Task objective >> Copy out each line exactly; pictures stay out of the copy.

==========

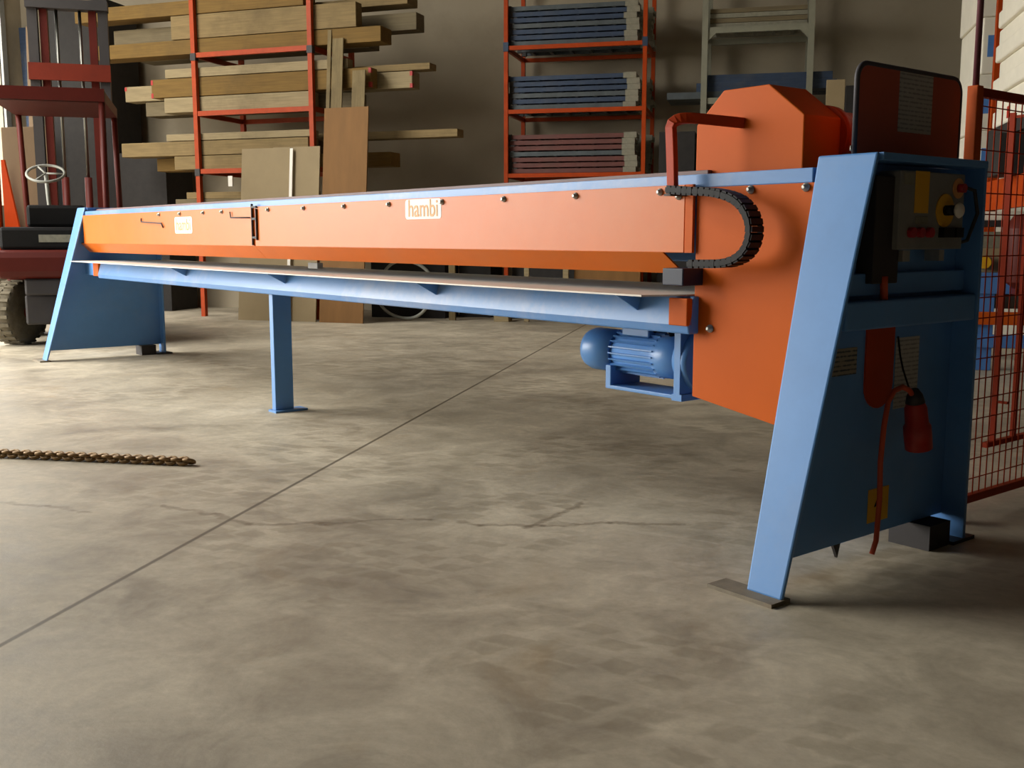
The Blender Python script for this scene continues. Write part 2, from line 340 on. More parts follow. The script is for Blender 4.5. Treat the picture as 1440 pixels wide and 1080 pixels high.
# control box
XB = XN-.005
p, q = mX(1268, 237, XB), mX(1352, 350, XB)
cb = MB().box((XB-.075, p.y, q.z), (XB, q.y, p.z-.004)); cb = mp_(cb, 'control_box', M['grey'], bevel=.004)
def onbox(u, v): return mX(u, v, XB)
def plate(name, m, u0, v0, u1, v1, t=.003, par=None):
    a, b = onbox(u0, v0), onbox(u1, v1); return MB().box((XB, a.y, b.z), (XB+t, b.y, a.z)).build(name, m, par or cb, org=O, bevel=.001)
plate('yellow_label', M['yellow'], 1288, 240, 1304, 300)
for u in (1279, 1291, 1304):
    c = onbox(u, 327); MB().cyl(c, c+Vector((.018, 0, 0)), .016, n=20).build('red_button', M['redb'], cb, org=O, bevel=.002)
c = onbox(1328, 296)
yr = MB().cyl(c, c+Vector((.004, 0, 0)), .052, n=28).build('emergency_ring', M['yellow'], cb, org=O)
MB().cyl(c+Vector((.004, 0, 0)), c+Vector((.03, 0, 0)), .016, n=20).build('switch_stem', M['blk'], yr, org=O)
MB().lathe(c+Vector((.03, .02, 0)), (1, 0, 0), [(0, .018), (.008, .025), (.016, .02), (.02, .004)]).build('emergency_knob', M['white'], yr, org=O)
c = onbox(1347, 265); yr = MB().cyl(c, c+Vector((.004, 0, 0)), .032, n=24).build('indicator_ring', M['ortext'], cb, org=O)
MB().cyl(c+Vector((.004, 0, 0)), c+Vector((.025, 0, 0)), .014, n=20).build('red_knob', M['redb'], yr, org=O)
plate('switch', M['blk'], 1320, 320, 1334, 334, .02); plate('switch', M['blk'], 1338, 320, 1347, 334, .02)
plate('grey_label', M['bracket'], 1287, 304, 1304, 315, .002)
plate('nameplate', M['bracket'], 1272, 242, 1284, 260, .002)
a = onbox(1274, 352); b = onbox(1332, 352)
for (q0, q1) in ((a.y, a.y+.04), (b.y-.03, b.y)): MB().box((XB-.06, q0, a.z-.035), (XB-.01, q1, a.z)).build('mounting_foot', M['galv'], cb, org=O)
MB().tube([onbox(1353, 262)+Vector((.0, .0, 0)), onbox(1362, 268)+Vector((.01, .02, 0)), onbox(1366, 300)+Vector((.01, .02, 0)), onbox(1360, 338)+Vector((.0, 0, 0)), onbox(1350, 344)+Vector((-.02, 0, 0))], .006).build('box_cable', M['dark'], cb, org=O)
# dark duct beside the box
p, q = mX(1214, 240, XB-.02), mX(1262, 398, XB-.02)
mp_(MB().box((XW, p.y+.075, q.z), (XB-.02, q.y, p.z-.01)), 'cable_duct', mat('dark_brown_duct', (50, 42, 38), .6), bevel=.004)
a = mX(1243, 398, XB-.02); b = mX(1243, 424, XB-.02)
mp_(MB().tube([a+Vector((0, 0, .02)), a, b], .012), 'duct_cable', M['cable'])
# hanging plug, cable
XC = XN+.015
pts = [mX(u, v, XC) for u, v in ((1226, 779), (1232, 760), (1237, 700), (1238, 650), (1243, 600), (1249, 565), (1257, 550), (1269, 544), (1279, 549), (1286, 560))]
mp_(MB().tube(pts, .0085, n=10), 'power_cable', M['cable'])
mp_(MB().tube([mX(1263, 473, XW+.01), mX(1266, 500, XW+.02), mX(1270, 520, XC), mX(1279, 548, XC)], .003, n=6), 'hanging_wire', M['blk'])
a = mX(1286, 552, XC); b = mX(1292, 630, XC); d = (b-a).normalized(); L = (b-a).length
pg = mp_(MB().lathe(a, d, [(0, .014), (.02, .022), (.05, .034), (L*.55, .036), (L*.6, .042), (L*.75, .043), (L, .042)], n=24), 'power_plug', M['plug'])
MB().lathe(a-d*.012, d, [(0, .012), (.02, .024), (.045, .03), (.05, .02)], n=20).build('cable_gland', M['dark'], pg, org=O)
a = mX(1222, 772, XC)
mp_(MB().prism([(XW-.01, a.y-.035, .10), (XW-.01, a.y+.02, .10), (XW-.01, a.y, .035)], 0, (-.01, 0, 0)), 'web_bracket', M['dark'])

# beams
YF = 2.775
XL, XR = XF-.03, -1.99
mp_(MB().box((XL, YF, 1.205), (XR, YF+.09, 1.252)), 'top_beam', M['blue_worn'], bevel=.004)
mp_(MB().box((XL, YF+.09, 1.20), (XR-.5, YF+.16, 1.272)), 'brown_rail', M['brown_edge'], bevel=.003)
mp_(MB().box((XF-.07, YF+.17, .95), (XN-.1, YF+.45, 1.255)), 'blade_beam', M['darkweb'], bevel=.004)
# orange front cover: far panel, near panel, folded flaps
YO = YF-.02
xs = [mY(117, 320, YO).x, mY(357, 300, YO).x, mY(963, 300, YO).x, mY(974, 300, YO).x]
zb, ztp = .985, 1.218
for i, (x0, x1) in enumerate(((xs[0], xs[1]-.006), (xs[1]+.006, xs[2]-.0015))):
    c = mp_(MB().box((x0, YO, zb), (x1, YO+.012, ztp)), 'front_cover', M['orange'], bevel=.002)
    p = mY(232 if i == 0 else 566, 0, YO).x; q = mY(257 if i == 0 else 618, 0, YO).x
    cx = (p+q)/2; cz = (mY(244, 317, YO).z if i == 0 else mY(592, 294, YO).z); hw, hh = (q-p)/2, .046 if i else .056
    rr = .018; pts = []
    for (sx, sz, a0) in ((1, 1, 0), (-1, 1, 90), (-1, -1, 180), (1, -1, 270)):
        for k in range(5):
            t = math.radians(a0+k*22.5); pts.append((cx+sx*(hw-rr)+rr*math.cos(t), YO-.0012, cz+sz*(hh-rr)+rr*math.sin(t)))
    st = MB().prism(pts, 0, (0, .0012, 0)).build('logo_sticker', M['white'], c, org=O)
    tx = text_mesh('logo_lettering', 'hambi', .125, M['ortext'], st, Vector((cx, YO-.0018, cz))-O, (math.pi/2, 0, 0), sx=1.0)
    w_ = tx.dimensions.x; 
    bb = [v.co.x for v in tx.data.vertices]; ww = max(bb)-min(bb); tx.scale = (hw*1.62/ww, .9, 1)
mp_(MB().box((xs[2]+.0015, YO, zb), (xs[3], YO+.012, ztp)), 'cover_strip', M['orange_box'])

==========

Full solution >>
The Blender Python script for this scene continues. Write part 2, from line 340 on. More parts follow. The script is for Blender 4.5. Treat the picture as 1440 pixels wide and 1080 pixels high.
# control box
XB = XN-.005
p, q = mX(1268, 237, XB), mX(1352, 350, XB)
cb = MB().box((XB-.075, p.y, q.z), (XB, q.y, p.z-.004)); cb = mp_(cb, 'control_box', M['grey'], bevel=.004)
def onbox(u, v): return mX(u, v, XB)
def plate(name, m, u0, v0, u1, v1, t=.003, par=None):
    a, b = onbox(u0, v0), onbox(u1, v1); return MB().box((XB, a.y, b.z), (XB+t, b.y, a.z)).build(name, m, par or cb, org=O, bevel=.001)
plate('yellow_label', M['yellow'], 1288, 240, 1304, 300)
for u in (1279, 1291, 1304):
    c = onbox(u, 327); MB().cyl(c, c+Vector((.018, 0, 0)), .016, n=20).build('red_button', M['redb'], cb, org=O, bevel=.002)
c = onbox(1328, 296)
yr = MB().cyl(c, c+Vector((.004, 0, 0)), .052, n=28).build('emergency_ring', M['yellow'], cb, org=O)
MB().cyl(c+Vector((.004, 0, 0)), c+Vector((.03, 0, 0)), .016, n=20).build('switch_stem', M['blk'], yr, org=O)
MB().lathe(c+Vector((.03, .02, 0)), (1, 0, 0), [(0, .018), (.008, .025), (.016, .02), (.02, .004)]).build('emergency_knob', M['white'], yr, org=O)
c = onbox(1347, 265); yr = MB().cyl(c, c+Vector((.004, 0, 0)), .032, n=24).build('indicator_ring', M['ortext'], cb, org=O)
MB().cyl(c+Vector((.004, 0, 0)), c+Vector((.025, 0, 0)), .014, n=20).build('red_knob', M['redb'], yr, org=O)
plate('switch', M['blk'], 1320, 320, 1334, 334, .02); plate('switch', M['blk'], 1338, 320, 1347, 334, .02)
plate('grey_label', M['bracket'], 1287, 304, 1304, 315, .002)
plate('nameplate', M['bracket'], 1272, 242, 1284, 260, .002)
a = onbox(1274, 352); b = onbox(1332, 352)
for (q0, q1) in ((a.y, a.y+.04), (b.y-.03, b.y)): MB().box((XB-.06, q0, a.z-.035), (XB-.01, q1, a.z)).build('mounting_foot', M['galv'], cb, org=O)
MB().tube([onbox(1353, 262)+Vector((.0, .0, 0)), onbox(1362, 268)+Vector((.01, .02, 0)), onbox(1366, 300)+Vector((.01, .02, 0)), onbox(1360, 338)+Vector((.0, 0, 0)), onbox(1350, 344)+Vector((-.02, 0, 0))], .006).build('box_cable', M['dark'], cb, org=O)
# dark duct beside the box
p, q = mX(1214, 240, XB-.02), mX(1262, 398, XB-.02)
mp_(MB().box((XW, p.y+.075, q.z), (XB-.02, q.y, p.z-.01)), 'cable_duct', mat('dark_brown_duct', (50, 42, 38), .6), bevel=.004)
a = mX(1243, 398, XB-.02); b = mX(1243, 424, XB-.02)
mp_(MB().tube([a+Vector((0, 0, .02)), a, b], .012), 'duct_cable', M['cable'])
# hanging plug, cable
XC = XN+.015
pts = [mX(u, v, XC) for u, v in ((1226, 779), (1232, 760), (1237, 700), (1238, 650), (1243, 600), (1249, 565), (1257, 550), (1269, 544), (1279, 549), (1286, 560))]
mp_(MB().tube(pts, .0085, n=10), 'power_cable', M['cable'])
mp_(MB().tube([mX(1263, 473, XW+.01), mX(1266, 500, XW+.02), mX(1270, 520, XC), mX(1279, 548, XC)], .003, n=6), 'hanging_wire', M['blk'])
a = mX(1286, 552, XC); b = mX(1292, 630, XC); d = (b-a).normalized(); L = (b-a).length
pg = mp_(MB().lathe(a, d, [(0, .014), (.02, .022), (.05, .034), (L*.55, .036), (L*.6, .042), (L*.75, .043), (L, .042)], n=24), 'power_plug', M['plug'])
MB().lathe(a-d*.012, d, [(0, .012), (.02, .024), (.045, .03), (.05, .02)], n=20).build('cable_gland', M['dark'], pg, org=O)
a = mX(1222, 772, XC)
mp_(MB().prism([(XW-.01, a.y-.035, .10), (XW-.01, a.y+.02, .10), (XW-.01, a.y, .035)], 0, (-.01, 0, 0)), 'web_bracket', M['dark'])

# beams
YF = 2.775
XL, XR = XF-.03, -1.99
mp_(MB().box((XL, YF, 1.205), (XR, YF+.09, 1.252)), 'top_beam', M['blue_worn'], bevel=.004)
mp_(MB().box((XL, YF+.09, 1.20), (XR-.5, YF+.16, 1.272)), 'brown_rail', M['brown_edge'], bevel=.003)
mp_(MB().box((XF-.07, YF+.17, .95), (XN-.1, YF+.45, 1.255)), 'blade_beam', M['darkweb'], bevel=.004)
# orange front cover: far panel, near panel, folded flaps
YO = YF-.02
xs = [mY(117, 320, YO).x, mY(357, 300, YO).x, mY(963, 300, YO).x, mY(974, 300, YO).x]
zb, ztp = .985, 1.218
for i, (x0, x1) in enumerate(((xs[0], xs[1]-.006), (xs[1]+.006, xs[2]-.0015))):
    c = mp_(MB().box((x0, YO, zb), (x1, YO+.012, ztp)), 'front_cover', M['orange'], bevel=.002)
    p = mY(232 if i == 0 else 566, 0, YO).x; q = mY(257 if i == 0 else 618, 0, YO).x
    cx = (p+q)/2; cz = (mY(244, 317, YO).z if i == 0 else mY(592, 294, YO).z); hw, hh = (q-p)/2, .046 if i else .056
    rr = .018; pts = []
    for (sx, sz, a0) in ((1, 1, 0), (-1, 1, 90), (-1, -1, 180), (1, -1, 270)):
        for k in range(5):
            t = math.radians(a0+k*22.5); pts.append((cx+sx*(hw-rr)+rr*math.cos(t), YO-.0012, cz+sz*(hh-rr)+rr*math.sin(t)))
    st = MB().prism(pts, 0, (0, .0012, 0)).build('logo_sticker', M['white'], c, org=O)
    tx = text_mesh('logo_lettering', 'hambi', .125, M['ortext'], st, Vector((cx, YO-.0018, cz))-O, (math.pi/2, 0, 0), sx=1.0)
    w_ = tx.dimensions.x; 
    bb = [v.co.x for v in tx.data.vertices]; ww = max(bb)-min(bb); tx.scale = (hw*1.62/ww, .9, 1)
mp_(MB().box((xs[2]+.0015, YO, zb), (xs[3], YO+.012, ztp)), 'cover_strip', M['orange_box'])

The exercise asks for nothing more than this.